De fait, les Seigneurs, mes aïeux, qui avaient plus à cœur le bien de la patrie que la conservation de leurs titres et de leurs droits, n’eurent l’esprit tendu vers aucun autre but que de répandre leur sang pour la liberté commune et de se faire reconnaître par cela seulement pour de vrais Colonna, négligeant de la sorte ce que, en un siècle plus heureux et plus tranquille, ils auraient désiré conserver pour s’en faire honneur.
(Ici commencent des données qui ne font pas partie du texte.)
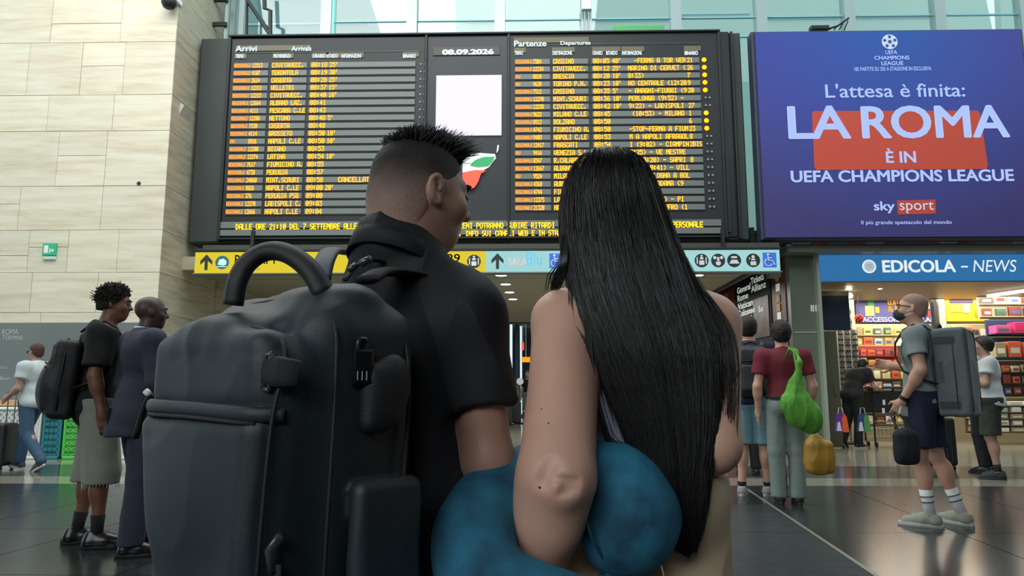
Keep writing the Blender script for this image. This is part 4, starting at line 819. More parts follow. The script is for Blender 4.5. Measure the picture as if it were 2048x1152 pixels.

Moi, plus heureux qu’eux sur ce point unique, me reposant des fatigues d’une guerre barbare (2) à l’ombre de ces lys dont la splendeur fit naguère tomber le bandeau fatal qui aveugla si longtemps les plus illustres familles (3), je me suis appliqué à faire connaître à un nouveau gouvernement la maison d’Istria ; et en vertu de documents authentiques, à obtenir des lettres patentes de reconnaissance, pour une noblesse dont l’origine remonte au grand Ugo Colonna, ce Seigneur romain qui, en l’an 816, conquit la Corse et en chassa  les Sarrasins, et qui, pour son entreprise, reçu en fief du pape Etienne IV cette Corse dont il fut reconnu  le Seigneur et le maître.

 


Notes du traducteur

(1) Les Colonna de Rome

(2) Il faisait allusion à la guerre assez sanglante qui éclata en 1768, après le traité de Versailles où la République de Gêne cédait provisoirement à la France ses droits sur la Corse. Cette guerre s’acheva pratiquement par la bataille  du 8 mai 1769 sur le Golo et le Ponte Novo.

(3) La noblesse de Corse fut officiellement reconnue par la Couronne de France en 1770. On distingua 4 catégories : reconnue (comme ici), accordée, étrangère, obtenue par grâce.